**Problem to solve:** Check every line for the word "part" and state how many lines have it. Reply with the number alone.
-- start Material --
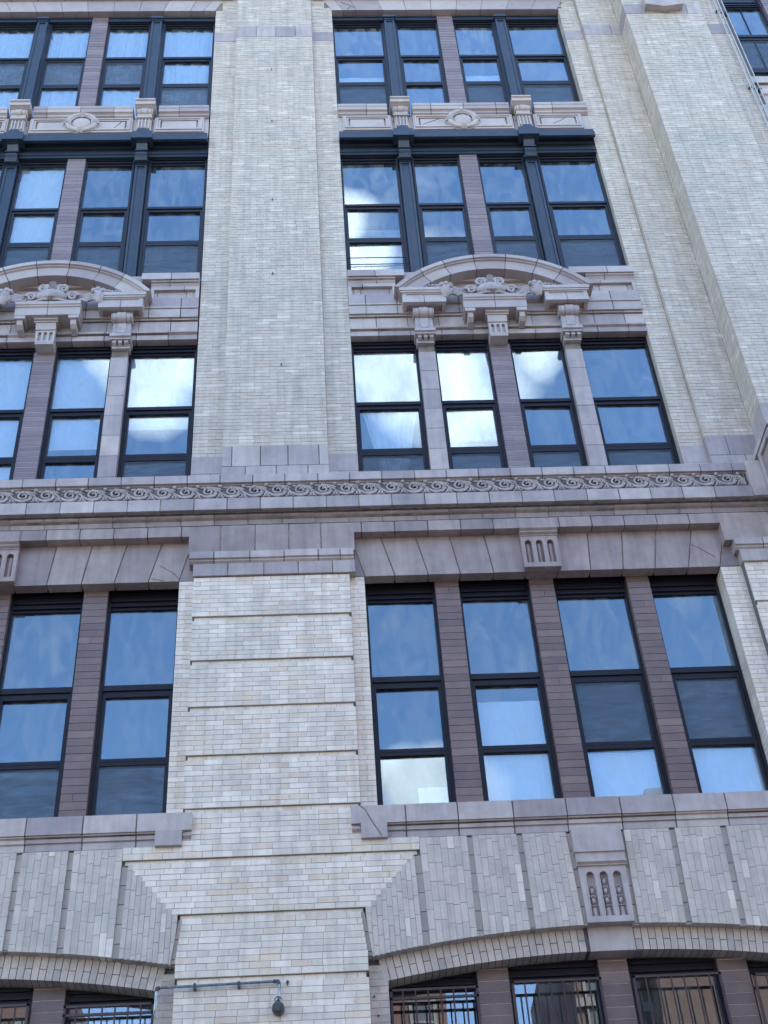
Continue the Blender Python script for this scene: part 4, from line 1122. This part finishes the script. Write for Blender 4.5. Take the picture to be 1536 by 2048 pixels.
# ------------------------------------------------------------------ carved running frieze
def scroll_mesh():
    q = MB(); y = 0
    sp = []
    for a in range(36):
        t = a / 35; ang = PI * 1.15 + t * 2 * PI * 1.9; r = .088 * (1 - t) ** .95 + .009
        sp.append((.115 + r * math.cos(ang) * 1.12, y - .012 - .012 * t, .118 + r * math.sin(ang)))
    q.tube(sp, [.017 - .005 * a / 35 for a in range(36)], 7)
    for off, r in ((0, .014), (.021, .011), (.040, .010), (.057, .008)):
        q.tube([(-.085 + off * .5, y - .01, .165 - off), (-.03 + off * .3, y - .018, .095 - off * .55 + .01), (.04, y - .018, .040 - off * .1 + .02 * (off > 0)), (.11, y - .018, .018 + off * .55), (.19, y - .018, .040 + off * .6), (.225 - off * .4, y - .016, .095 + off * .2)], r, 6)
    q.ball((.215, y - .004, .115), (.05, .010, .035), 8, 5); q.ball((.03, y - .004, .20), (.05, .01, .02), 8, 5)
    # acanthus on the crest
    for k in range(6):
        x = .10 + .028 * k
        q.ball((x, y - .016, .195 - .006 * k), (.026, .018, .022), 7, 5)
        q.ball((x + .012, y - .024, .168 - .010 * k), (.013, .013, .022), 6, 5)
    q.ball((.262, y - .034, .198), .025, 9, 6)
    q.ball((.25, y - .012, .165), (.03, .012, .02), 7, 5)
    # palmette at the foot
    q.ball((.265, y - .018, .075), (.018, .016, .026), 7, 5); q.ball((.246, y - .02, .045), (.016, .014, .030), 7, 5); q.ball((.284, y - .02, .045), (.016, .014, .030), 7, 5)
    q.ball((.222, y - .02, .020), .013, 7, 5); q.ball((.308, y - .02, .020), .013, 7, 5)
    q.tube([(.225, y - .012, .018), (.265, y - .015, .03), (.305, y - .012, .018)], .008, 6)
    return q.mesh('frieze_scroll', M_frz, True)
sm = scroll_mesh()
x = -6.1; k = 0
while x < 5.45:
    o = put(sm, 'frieze_scroll', BLD, (x, -.152 + (rnd() - .5) * .006, 11.60 + (rnd() - .5) * .004))
    o.scale = (1 + (rnd() - .5) * .04, 1 + (rnd() - .5) * .2, 1 + (rnd() - .5) * .04); o.rotation_euler.y = (rnd() - .5) * .03
    x += .293 if k % 2 == 0 else .2935
    k += 1
MB().tube([(5.67, -.16, 11.62), (5.64, -.18, 11.70), (5.60, -.17, 11.78)], [.02, .03, .015], 7).build('end_leaf', M_orn, BLD, True)
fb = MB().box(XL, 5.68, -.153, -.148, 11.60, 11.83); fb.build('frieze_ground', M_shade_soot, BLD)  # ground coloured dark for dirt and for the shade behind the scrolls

# ------------------------------------------------------------------ top right bracket, pipes, next bay window
m = MB().plate([(6.40, 23.44), (6.40, 23.17), (6.74, 23.08), (7.10, 23.17), (7.10, 23.44)], [], -.68, -.54)
cb = m.build('corbel', M_terra, BLD)
for k in range(10):
    x = 6.44 + k * .068
    MB().tube([(x, -.66, 23.42), (x + .01, -.72, 23.52), (x + .02 * (k % 3 - 1), -.66, 23.62)], [.016, .026, .010], 6).build('corbel_leaf', M_orn, cb, True)
MB().box(6.45, 7.05, -.64, -.54, 23.44, 24.3).build('corbel_back', M_terra, BLD)

window(8.30, 9.13, [(24.62, 23.62), (23.45, 22.45), (22.3, 21.8)], 25.4, 21.7, False, (1,))
MB().box(8.705, 8.72, GY - .02, GY + .01, 21.8, 24.62).build('glazing_bar', M_frame_up, BLD)
brick_mullion(9.13, 9.5, 21.6, 25.8, .12, .0955, M_mull_up, M_joint_w)
course(8.15, 9.6, [(-.02, 21.75), (-.02, 21.55), (.03, 21.53), (.03, 21.40), (-.01, 21.38), (-.01, 21.2), (.03, 21.18), (.03, 20.9)], [8.9], M_terra_up, back=.3)
course(8.15, 9.6, [(.03, 20.9), (.03, 18.0)], [8.9], M_terra_up, back=.3)

for i, (x, y, r) in enumerate(((8.02, -.13, .012), (8.12, -.10, .015), (8.20, -.10, .011))):
    p = thing('drain_pipe', ('thin pale pipe running down the right edge, leftmost of three' , 'thicker pale pipe in the middle of the three at the right edge', 'thin pale pipe beside the top right window, rightmost of three')[i], 'pipe', (x, y, 13.0), 'pale pipes at the top right edge')
    MB().tube([(x, y, 13.0), (x, y, 26.0)], r, 8).build('pipe', M_cable, p, True)
    for z in (15.5, 18.6, 21.2, 23.9): MB().box(x - .03, x + .03, y - .01, .0, z, z + .02).build('clamp', M_dark, p)

# ------------------------------------------------------------------ window guards of the barred row
def guard(x0, x1, zt, label):
    x0m, x1m = sorted((mx(x0), mx(x1)))
    g = thing('window_guard', label, 'window guard', ((x0m + x1m) / 2, .1, 3.2), 'iron guards over the lowest windows')
    y = .10
    for z in ((zt, zt + .085, 3.6) if x0 < .7 else (zt + .085, 3.6)): MB().box(x0, x1, y - .012, y + .012, z - .012, z + .012).build('rail', M_guard, g)
    n = round((x1 - x0) / .134)
    for k in range(1, n):
        x = x0 + (x1 - x0) * k / n
        MB().tube([(x, y - .005, 3.3), (x, y - .005, zt + .085)], .0085, 6).build('bar', M_guard, g, True)
    for x in (x0 + .012, x1 - .012): MB().box(x - .012, x + .012, y - .012, y + .012, 3.3, zt + .1).build('post', M_guard, g)
for i, (a, b) in enumerate(W1):
    guard(a + .01, b - .01, (5.16, 5.19, 5.19, 5.16)[i], 'dark red iron bars over the ' + ORD[i] + ' window under the right arch')
MIR = LMIR
guard(W1[0][0] + .01, W1[0][1] - .01, 5.14, 'dark red iron bars over the window beside the lamp pipe under the left arch')
guard(W1[1][0] + .01, W1[1][1] - .01, 5.18, 'dark red iron bars over the window in the bottom left corner')
MIR = None

# ------------------------------------------------------------------ lamp on its conduit, bolts in the wall
lp = thing('wall_lamp', 'round weathered wall lamp hanging from grey conduit on the central brick pier', 'lamp', (-.42, -.14, 5.0))
y = -.15
MB().tube([(-1.575, y, 5.275), (-.47, y, 5.29)], .014, 8).build('conduit', M_pipe, lp, True)
MB().tube([(-1.60, y, 5.24), (-1.60, y, 5.13), (-1.605, y + .02, 5.05), (-1.59, y + .04, 4.99)], [.016, .016, .02, .014], 8).build('conduit_drop', M_metal, lp, True)
MB().tube([(-.425, y, 5.26), (-.425, y, 5.12)], .015, 8).build('conduit_stem', M_metal, lp, True)
for a in (((-1.57, y, 5.275), (-1.595, y, 5.27), (-1.60, y, 5.24)), ((-.475, y, 5.29), (-.43, y, 5.29), (-.425, y, 5.255))):
    MB().tube(a, .021, 8).build('elbow', M_dark, lp, True)
for x in (-1.235, -.81): MB().box(x - .012, x + .012, y - .02, -.09, 5.245, 5.30).build('clamp', M_dark, lp)
m = MB(); n = 16
pr = [(.055, -.10), (.062, -.14), (.060, -.19), (.045, -.22), (.02, -.225)]
vs = [(-.43 + r * math.cos(2 * PI * k / n), yy, 5.02 + r * math.sin(2 * PI * k / n)) for r, yy in pr for k in range(n)]
fs = [(j * n + k, j * n + (k + 1) % n, (j + 1) * n + (k + 1) % n, (j + 1) * n + k) for j in range(len(pr) - 1) for k in range(n)] + [tuple(range(n)), tuple(range((len(pr) - 1) * n, len(pr) * n))]
m.add(vs, fs); m.build('lamp_head', M_dark, lp, True)
MB().tube([(-.43 + .032 * math.cos(a), y - .02, 5.10 + .032 * math.sin(a)) for a in [k * .5 for k in range(11)]], .005, 6).build('cable_loop', M_dark, lp, True)
MB().ball((-.43, y, 5.10), .018, 8, 6).build('gland', M_dark, lp, True)
MB().tube([(-.34, -.10, 5.31), (-.34, -.115, 5.30), (-.342, -.115, 5.26)], [.008, .014, .005], 6).build('wall_stud', M_dark, BLD, True)
for (x, z) in ((-.495, 22.0), (-.49, 20.35), (-.485, 18.1), (-.48, 16.23), (-.36, 14.2)):
    MB().tube([(x, -.08, z), (x, -.115, z - .02), (x, -.11, z - .06)], [.009, .010, .007], 6).build('wall_stud', M_dark, BLD, True)
for (x, z) in ((.50, 5.155), (.53, 4.965)):
    MB().tube([(x, .01, z), (x, -.012, z)], .011, 8).build('wall_stud', M_dark, BLD, True)

# plywood board inside the lower part of the window right of the pier, iron storey
MB().box(.72, 1.55, .19, .21, 16.2, 17.62).build('plywood_board', M_board, BLD)
m = MB()
for z in (16.62, 16.78): m.tube([(.66, .08, z), (1.6, .08, z)], .008, 6)
o = m.build('guard_rail', M_frame_up, BLD, True)

# ------------------------------------------------------------------ write out bricks, blocks
def area(vs):
    p = [project(*vs[i]) for i in (0, 1, 5, 4)]
    cx = sum(a for a, b in p) / 4; cy = sum(b for a, b in p) / 4
    if not (0 <= cx <= 1536 and 0 <= cy <= 2048): return -1
    return abs(sum(p[i][0] * p[(i + 1) % 4][1] - p[(i + 1) % 4][0] * p[i][1] for i in range(4))) / 2
MATS = {'cream': M_brick, 'upper': M_brick_up, 'voussoir': M_vous, 'ring': M_ring, 'jamb': M_brick}
order = sorted(range(len(bricks)), key=lambda i: -area(bricks[i][0]))
single = set(order[:300])
groups = {}
for i, (vs, t, kind) in enumerate(bricks):
    mat = MATS[kind]
    if kind == 'jamb': t = t * .9
    if i in single:
        c = sum((Vector(v) for v in vs), Vector()) / 8
        m = MB(); m.add([tuple(Vector(v) - c) for v in vs], FACES8, t)
        put(m.mesh('brick', mat), 'brick', BLD, c)
    else:
        groups.setdefault(mat.name, MB()).add(vs, FACES8, t)
for k, g in groups.items():
    o = g.build(k.replace(' ', '_') + 'work', bpy.data.materials[k], BLD); o['kind'] = 'stuff'
mortar.build('mortar_bed', M_mortar, BLD, kind='stuff'); mortar_v.build('arch_mortar', M_mortar_v, BLD, kind='stuff')
tanm.build('joint_filler', M_tan, BLD, kind='stuff')
order = sorted(range(len(mbricks)), key=lambda i: -area(mbricks[i][0])); single = set(order[:300]); rest = {}
for i, (vs, t, mat, par) in enumerate(mbricks):
    if i in single:
        c = sum((Vector(v) for v in vs), Vector()) / 8
        m = MB(); m.add([tuple(Vector(v) - c) for v in vs], FACES8, t)
        o = put(m.mesh('glazed_brick', mat), 'glazed_brick', par, c)
        o.matrix_parent_inverse = Matrix.Identity(4)
    else: rest.setdefault(mat.name, MB()).add(vs, FACES8, t)
for k, g in rest.items(): g.build('glazed_brickwork', bpy.data.materials[k], BLD, kind='stuff')
for m, mat in blocks_mb: m.build('terracotta_block', mat, BLD)

# ------------------------------------------------------------------ houses across the street, seen mirrored in the lowest windows
def opp(name, label, x0, x1, y, top, mat, wins, floors, trim=True):
    b = thing(name, label, 'building', ((x0 + x1) / 2, y, GROUND))
    MB().box(x0, x1, y - 9, y, GROUND, top).build('wall', mat, b)
    if trim:
        MB().prism([(y + .5, top + .25), (y + .5, top + .05), (y + .35, top - .1), (y + .2, top - .35), (y - .2, top - .35), (y - .2, top + .25)], x0 - .1, x1 + .1).build('cornice', M_stone, b)
        MB().box(x0, x1, y, y + .12, top - 3.4, top - 3.15).build('string_course', M_stone, b)
    w = (x1 - x0) / wins
    for f in floors:
        for i in range(wins):
            c = x0 + w * (i + .5)
            fr = frame_mb(c - .40, c + .40, f, f + 1.5, .09, y - .02, y + .06); fo = fr.build('window', M_stone, b)
            MB().box(c - .31, c + .31, y + .005, y + .02, f + .09, f + 1.41).build('pane', M_glass_op, fo)
            MB().box(c - .31, c + .31, y + .02, y + .05, f + .82, f + .88).build('meeting_rail', M_stone, fo)
            MB().box(c - .5, c + .5, y, y + .14, f - .15, f).build('sill', M_stone, fo)
M_glass_op = material('far window glass', [(0, (.05, .06, .065)), (1, (.07, .08, .085))], .5, 2, .2)
opp('brown_brick_building', 'brown brick house mirrored in the barred window right of the pier', -1.6, 3.9, -24, 17.0, M_redbr, 4, (13.4, 10.2, 7.0))
opp('brown_brick_building', 'low brown brick house mirrored in the second barred window', 3.9, 7.0, -27, 14.0, M_redbr, 2, (11.6, 8.6, 5.4))
opp('brown_brick_building', 'taller brown brick house mirrored in the second barred window', 7.0, 9.5, -24, 17.6, M_redbr, 2, (13.5, 10.3, 7.1))
opp('tan_brick_building', 'tan brick wall mirrored in the third barred window', 9.5, 20, -23.0, 20.0, M_redbr2, 1, (-1,), False)
opp('brown_brick_building', 'brown brick house mirrored in the barred window in the bottom left corner', -14, -7.9, -24, 17.5, M_redbr, 5, (13.4, 10.2, 7.0))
-- end Material --
**Output of the exercise:** 2